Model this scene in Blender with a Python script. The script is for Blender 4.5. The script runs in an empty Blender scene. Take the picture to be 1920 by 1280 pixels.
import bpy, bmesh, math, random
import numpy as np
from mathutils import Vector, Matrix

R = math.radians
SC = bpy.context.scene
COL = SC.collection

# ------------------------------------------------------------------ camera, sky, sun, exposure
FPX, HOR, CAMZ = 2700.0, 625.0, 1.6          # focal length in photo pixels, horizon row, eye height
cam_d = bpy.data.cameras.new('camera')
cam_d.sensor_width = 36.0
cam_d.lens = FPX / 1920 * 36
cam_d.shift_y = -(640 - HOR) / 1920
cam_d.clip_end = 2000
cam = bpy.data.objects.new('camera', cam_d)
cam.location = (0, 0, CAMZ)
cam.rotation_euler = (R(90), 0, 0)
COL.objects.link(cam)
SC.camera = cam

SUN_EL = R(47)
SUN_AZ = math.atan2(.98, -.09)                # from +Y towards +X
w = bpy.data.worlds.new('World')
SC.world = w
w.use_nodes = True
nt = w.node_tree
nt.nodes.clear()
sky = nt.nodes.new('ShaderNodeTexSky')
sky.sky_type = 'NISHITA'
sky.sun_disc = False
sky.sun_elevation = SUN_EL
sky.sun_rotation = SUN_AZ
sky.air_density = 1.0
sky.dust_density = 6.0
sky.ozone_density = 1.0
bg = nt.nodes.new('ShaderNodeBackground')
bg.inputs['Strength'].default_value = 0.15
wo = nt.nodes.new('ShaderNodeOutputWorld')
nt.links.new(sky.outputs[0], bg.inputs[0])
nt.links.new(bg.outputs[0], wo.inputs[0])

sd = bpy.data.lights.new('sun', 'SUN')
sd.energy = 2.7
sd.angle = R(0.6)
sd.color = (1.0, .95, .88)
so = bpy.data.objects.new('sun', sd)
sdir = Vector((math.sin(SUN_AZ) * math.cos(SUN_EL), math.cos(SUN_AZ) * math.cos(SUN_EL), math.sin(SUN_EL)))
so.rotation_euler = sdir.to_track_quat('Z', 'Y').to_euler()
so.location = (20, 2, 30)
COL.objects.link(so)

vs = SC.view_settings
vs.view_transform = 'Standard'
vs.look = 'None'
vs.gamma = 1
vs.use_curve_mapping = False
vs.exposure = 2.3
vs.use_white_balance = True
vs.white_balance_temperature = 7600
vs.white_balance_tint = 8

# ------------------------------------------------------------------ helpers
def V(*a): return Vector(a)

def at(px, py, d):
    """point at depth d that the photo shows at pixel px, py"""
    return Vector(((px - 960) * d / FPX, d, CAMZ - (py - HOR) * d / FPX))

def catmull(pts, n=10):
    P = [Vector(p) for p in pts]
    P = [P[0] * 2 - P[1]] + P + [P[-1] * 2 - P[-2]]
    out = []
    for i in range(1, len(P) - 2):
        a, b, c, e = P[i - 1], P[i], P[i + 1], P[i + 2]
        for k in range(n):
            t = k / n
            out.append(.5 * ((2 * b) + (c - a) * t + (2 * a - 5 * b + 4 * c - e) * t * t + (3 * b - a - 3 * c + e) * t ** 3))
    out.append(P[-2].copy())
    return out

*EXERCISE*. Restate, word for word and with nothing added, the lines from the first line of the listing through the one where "nt.links.new(bg.outputs[0], wo.inputs[0])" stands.

*EXPECTED ANSWER*.
Model this scene in Blender with a Python script. The script is for Blender 4.5. The script runs in an empty Blender scene. Take the picture to be 1920 by 1280 pixels.
import bpy, bmesh, math, random
import numpy as np
from mathutils import Vector, Matrix

R = math.radians
SC = bpy.context.scene
COL = SC.collection

# ------------------------------------------------------------------ camera, sky, sun, exposure
FPX, HOR, CAMZ = 2700.0, 625.0, 1.6          # focal length in photo pixels, horizon row, eye height
cam_d = bpy.data.cameras.new('camera')
cam_d.sensor_width = 36.0
cam_d.lens = FPX / 1920 * 36
cam_d.shift_y = -(640 - HOR) / 1920
cam_d.clip_end = 2000
cam = bpy.data.objects.new('camera', cam_d)
cam.location = (0, 0, CAMZ)
cam.rotation_euler = (R(90), 0, 0)
COL.objects.link(cam)
SC.camera = cam

SUN_EL = R(47)
SUN_AZ = math.atan2(.98, -.09)                # from +Y towards +X
w = bpy.data.worlds.new('World')
SC.world = w
w.use_nodes = True
nt = w.node_tree
nt.nodes.clear()
sky = nt.nodes.new('ShaderNodeTexSky')
sky.sky_type = 'NISHITA'
sky.sun_disc = False
sky.sun_elevation = SUN_EL
sky.sun_rotation = SUN_AZ
sky.air_density = 1.0
sky.dust_density = 6.0
sky.ozone_density = 1.0
bg = nt.nodes.new('ShaderNodeBackground')
bg.inputs['Strength'].default_value = 0.15
wo = nt.nodes.new('ShaderNodeOutputWorld')
nt.links.new(sky.outputs[0], bg.inputs[0])
nt.links.new(bg.outputs[0], wo.inputs[0])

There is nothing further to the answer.